Thursday

MIDLIFE
by Robin Becker


Everyone here wears a full head of dark hair. Mornings,
they casually allude to parties, getting to sleep at three or four.
As usual, there are a few great beauties;
most still eat eggs.
They treat me like an older sister, hip but no
all-nighters. What happened to my competitive spirit?
My rakish scarf? Like an old man, I miss my
basset hound.

Back home, my Mountain Laurel creates curb appeal,
my mailbox salutes, a sturdy citizen on the road.
Last month I felt great communion with my neighbors
as we all cursed and mowed. Then we hauled
our recycling bins to the street in unison, we made
the collective squeal of our village.

Still, I like these young people,
some of whom still read poetry
and smoke cigarettes.
We share a taste for the linen suits I found
along the Avenue, when I lived in a studio
in Cambridge, city of brick and rescued greyhounds.
Restless, I didn't even know that wanting
was already a kind of having.

Today over lunch I will have an argument with myself
and enjoy it thoroughly, taking both sides,
gesturing and furrowing my brow. Though secure
employment is a sure sign of age, it's so still
in this glade of light and leaves that I might mistake
myself for a bear, a deer.



*

I ripped this poem out of the
1999 January/February issue of The American Poetry Review.
I was 21. I lived in an apartment where my room had a towel instead of a door.
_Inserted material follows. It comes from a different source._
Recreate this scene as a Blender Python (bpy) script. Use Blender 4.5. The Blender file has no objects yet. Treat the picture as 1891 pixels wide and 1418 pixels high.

I still like that line about wanting being a kind of having, a kind of nostalgia preparedness. And I picture Becker's hipster bevy congregating at Cosmos, the old Cosmos, the way it used to be when Cosmo himself dropped his cigarette butts on the burner and they'd get into the egg. He'd say, What you want today? I make you nice mish-mash, eh? His voice sounded like a fart, or a hangover.